Et la conclusion d’une prouesse de la nature, rayons de soleil reflétés par les gouttes d’eau après l’orage, un phénomène mystérieux¹ et une couleur aux nuances profondes encore plus énigmatique que les autres.
La couleur de nos souvenirs
On dit que nos souvenirs ont une couleur. Je me rappelle de l’encre violette à l’école, celle qui tâchait les doigts, les blouses et qui faisait faire de gros pâtés sur les copies lorsque nous ne maîtrisions pas tout à fait les pleins et les déliés. Je n’ai su d’ailleurs que très récemment qu’on préférait cette fameuse encre violette à l’encre noire parce que préparée avec un colorant à l’aniline qui corrodait moins la plume de nos porte-plumes… Cette année 2020 qui devient un souvenir lancinant ne serait-elle pas aussi violette ? Couleur ambigüe, ni tout à fait noire, ni tout à fait pourpre ou bleue, n’est-elle pas aussi une couleur de pénitence ? Portée par l’ensemble du clergé en tenue liturgique pendant les période de jeûne ou quelquefois utilisée par les confréries de repentants (une tenue un peu KKK d’ailleurs). Et puis, il y a ce côté demi-deuil, ce vêtement de couleur violette qui signifiait un deuil atténué, soit par la distance de la parenté, soit par le temps : grand chagrin noir ou demi-chagrin violet…
Couleur spirituelle
Le violet est une couleur modeste (regardez la timide violette) et parfois un symbole de tristesse mais il évoque aussi la noblesse (les rois aimaient le porter) et la spiritualité. On l’aimait déjà à la Renaissance et on en faisait une analogie sonore et lumineuse et, ma foi, plutôt passionnelle d’ailleurs : « L’Amour et la foudre sont flammes, De l’ardente fureur des cieux, Qui violentes à nos âmes, Sont violettes à nos yeux. »² Et les ultra-violets ? Inodores et sans saveur mais qui, s’y on n’y prête pas garde, peuvent vous donner une peau pourpre et parfois même violacée. Et puisqu’on parle d’activités en plein air, n’oublions pas nos peintres symbolistes et impressionnistes qui appréciaient le violet pour ses tons subtils qui, selon eux, exprimaient sans pareil la lumière du soir, équilibre entre l’ici-bas et l’au-delà.

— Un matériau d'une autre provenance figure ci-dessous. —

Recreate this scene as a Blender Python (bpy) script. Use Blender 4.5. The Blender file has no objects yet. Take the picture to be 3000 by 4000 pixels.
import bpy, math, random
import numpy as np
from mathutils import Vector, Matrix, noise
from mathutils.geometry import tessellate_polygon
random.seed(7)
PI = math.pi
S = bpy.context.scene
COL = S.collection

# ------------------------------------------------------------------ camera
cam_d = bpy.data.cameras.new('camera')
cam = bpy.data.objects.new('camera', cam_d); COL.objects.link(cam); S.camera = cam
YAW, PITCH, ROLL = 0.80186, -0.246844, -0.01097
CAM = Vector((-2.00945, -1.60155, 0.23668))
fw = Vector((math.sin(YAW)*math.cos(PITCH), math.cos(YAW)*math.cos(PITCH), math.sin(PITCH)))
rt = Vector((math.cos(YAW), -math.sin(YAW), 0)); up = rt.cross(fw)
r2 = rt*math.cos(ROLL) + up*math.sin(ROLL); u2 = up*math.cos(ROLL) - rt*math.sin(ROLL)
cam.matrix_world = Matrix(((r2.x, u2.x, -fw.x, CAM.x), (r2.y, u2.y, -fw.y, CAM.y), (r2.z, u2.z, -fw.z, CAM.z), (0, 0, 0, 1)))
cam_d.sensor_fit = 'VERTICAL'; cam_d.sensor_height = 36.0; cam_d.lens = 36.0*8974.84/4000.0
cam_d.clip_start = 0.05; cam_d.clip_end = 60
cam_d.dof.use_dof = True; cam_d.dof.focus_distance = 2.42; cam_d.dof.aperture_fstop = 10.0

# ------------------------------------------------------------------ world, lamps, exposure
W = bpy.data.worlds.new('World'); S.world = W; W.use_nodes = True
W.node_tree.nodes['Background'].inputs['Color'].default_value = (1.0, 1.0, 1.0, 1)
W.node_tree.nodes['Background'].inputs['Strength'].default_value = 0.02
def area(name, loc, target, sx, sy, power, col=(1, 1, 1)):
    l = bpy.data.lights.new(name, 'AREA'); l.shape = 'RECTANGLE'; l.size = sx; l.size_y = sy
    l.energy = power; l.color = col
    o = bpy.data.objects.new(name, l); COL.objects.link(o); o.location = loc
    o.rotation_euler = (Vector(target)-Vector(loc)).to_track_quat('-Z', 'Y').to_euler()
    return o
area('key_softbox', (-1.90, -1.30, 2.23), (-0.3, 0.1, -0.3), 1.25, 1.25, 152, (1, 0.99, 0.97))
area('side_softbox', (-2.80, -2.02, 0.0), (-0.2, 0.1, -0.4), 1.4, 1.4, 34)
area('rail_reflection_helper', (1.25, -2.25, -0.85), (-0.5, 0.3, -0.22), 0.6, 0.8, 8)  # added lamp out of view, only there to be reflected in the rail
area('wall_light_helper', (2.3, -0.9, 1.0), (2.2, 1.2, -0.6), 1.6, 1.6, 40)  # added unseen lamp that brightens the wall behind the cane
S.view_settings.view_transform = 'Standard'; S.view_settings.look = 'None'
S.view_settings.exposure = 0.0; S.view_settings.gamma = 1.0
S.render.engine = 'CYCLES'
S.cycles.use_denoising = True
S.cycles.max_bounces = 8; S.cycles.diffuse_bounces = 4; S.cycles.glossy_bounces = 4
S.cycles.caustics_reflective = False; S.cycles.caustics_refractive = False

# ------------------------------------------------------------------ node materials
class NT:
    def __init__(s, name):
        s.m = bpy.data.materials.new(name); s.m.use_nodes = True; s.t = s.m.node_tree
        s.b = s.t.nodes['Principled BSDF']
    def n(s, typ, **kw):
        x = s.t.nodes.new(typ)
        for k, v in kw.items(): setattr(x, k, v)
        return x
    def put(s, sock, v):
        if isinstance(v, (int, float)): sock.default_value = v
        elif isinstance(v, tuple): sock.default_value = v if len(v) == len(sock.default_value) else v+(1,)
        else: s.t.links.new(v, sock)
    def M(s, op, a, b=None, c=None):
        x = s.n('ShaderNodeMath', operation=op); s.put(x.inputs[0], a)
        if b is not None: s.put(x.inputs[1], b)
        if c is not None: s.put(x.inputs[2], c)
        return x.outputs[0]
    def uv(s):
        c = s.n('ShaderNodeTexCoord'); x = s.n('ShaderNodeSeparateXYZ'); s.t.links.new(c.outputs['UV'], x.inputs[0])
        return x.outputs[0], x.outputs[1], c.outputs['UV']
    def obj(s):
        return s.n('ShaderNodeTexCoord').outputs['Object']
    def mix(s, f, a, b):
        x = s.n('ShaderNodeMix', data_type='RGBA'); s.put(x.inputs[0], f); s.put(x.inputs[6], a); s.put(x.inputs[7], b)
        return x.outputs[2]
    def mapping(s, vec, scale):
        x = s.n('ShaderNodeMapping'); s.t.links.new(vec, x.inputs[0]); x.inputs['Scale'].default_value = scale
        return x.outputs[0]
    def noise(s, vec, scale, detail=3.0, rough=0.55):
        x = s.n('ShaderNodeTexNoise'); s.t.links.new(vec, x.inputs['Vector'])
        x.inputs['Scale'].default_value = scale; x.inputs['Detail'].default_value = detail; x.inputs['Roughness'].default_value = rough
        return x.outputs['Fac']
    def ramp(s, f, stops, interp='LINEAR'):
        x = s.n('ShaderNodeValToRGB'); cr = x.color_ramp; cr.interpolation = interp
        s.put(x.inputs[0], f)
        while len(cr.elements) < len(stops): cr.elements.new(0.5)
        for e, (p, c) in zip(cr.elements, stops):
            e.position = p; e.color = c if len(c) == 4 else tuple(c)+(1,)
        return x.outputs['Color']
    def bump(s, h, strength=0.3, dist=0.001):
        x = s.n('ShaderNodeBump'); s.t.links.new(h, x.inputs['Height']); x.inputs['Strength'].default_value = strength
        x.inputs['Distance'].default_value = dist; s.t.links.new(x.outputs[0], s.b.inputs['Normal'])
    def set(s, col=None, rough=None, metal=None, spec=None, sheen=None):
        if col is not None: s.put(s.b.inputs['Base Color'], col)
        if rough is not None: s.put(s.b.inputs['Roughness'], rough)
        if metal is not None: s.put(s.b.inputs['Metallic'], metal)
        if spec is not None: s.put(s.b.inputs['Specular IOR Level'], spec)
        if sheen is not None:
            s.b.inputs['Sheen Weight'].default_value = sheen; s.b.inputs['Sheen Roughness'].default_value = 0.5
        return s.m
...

Et la mode, dans tout ça ? Au 19ème siècle la découverte de notre colorant cité plus haut eut des conséquences industrielles considérables et lança une tendance des tons pourpres, mauves et violets jusqu’à nos jours, en passant par des périodes psychédéliques, comme celle de la créatrice de mode Vivianne Westwood et ses tartans ou prince-de-galles violacés.
La couleur des féministes
Le mauve devient aussi un symbole des féministes, déjà choisi par les suffragettes au début du 20ème siècle qui portaient des rubans de cette couleur épinglés à leurs vêtements, le violet caractérise désormais les mouvements luttant pour l’égalité entre hommes et femmes. D’ailleurs, souvenez-vous de Jill (Biden), Kamala (Harris) et Hillary (Clinton), toutes en violet, à la journée d’investiture de Joe Biden… Moi, plutôt qu’un symbole de conquête et de compétition, j’y vois plutôt une envie de « fusion égalitaire ». En effet, prenez de la peinture rose bonbon comme les filles et de la peinture bleu ciel comme les garçons, mélangez les deux, vous obtiendrez… du violet !
De ses teintes qui se déclinent à l’infini, nous n’en retiendrons que quelques-unes de la couleur de nos souvenirs : le mauve d’un couchant (et d’un levant) pur et doux à la fois, les champs ondulant de lavande et l’odeur du lilas au printemps.
Anne-Marie Chust
¹Découvert par Newton
²Chanson à une belle portant une parure violette, 1606.